Android phones running on AT&T and Verizon's LTE networks are vulnerable to attack

Android phones running on AT&T and Verizon's LTE networks are vulnerable to attack
Thanks to an issue with the Session Initiation Protocol (SIP), employed for voice calls and instant messages over LTE, those rockin' an Android phone running on AT&T or Verizon, are vulnerable to being attacked. This is the conclusion that appears on an advisory posted by Carnegie Mellon University. The latter based its paper on a report by Korean academics and security researchers. AT&T and Verizon users could be the victims of eavesdropping and data spoofing.

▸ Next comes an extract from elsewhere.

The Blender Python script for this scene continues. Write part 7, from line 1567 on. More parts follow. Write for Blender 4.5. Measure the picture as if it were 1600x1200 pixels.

While T-Mobile customers were also mentioned as being vulnerable, the carrier says that it has taken care of the issue.

Part of the problem lies from Android's lack of an "appropriate permissions model" for LTE networks. A malicious app can be used to have your phone silently dial premium numbers (which could end up padding your bill by a large dollar amount), and a hacker can obtain bandwidth to make video calls with no extra charge. If the exploit isn't patched, attackers can use a peer-to-peer network to steal personal content from your phone. And by creating multiple SIP sessions simultaneously, a DOS attack can be made against a network.


Google plans on closing this hole with its November monthly security update for Nexus phones. AT&T and Verizon will have to fix the issue on their own networks. No word yet from the two largest U.S. carriers on how they intend to handle this problem.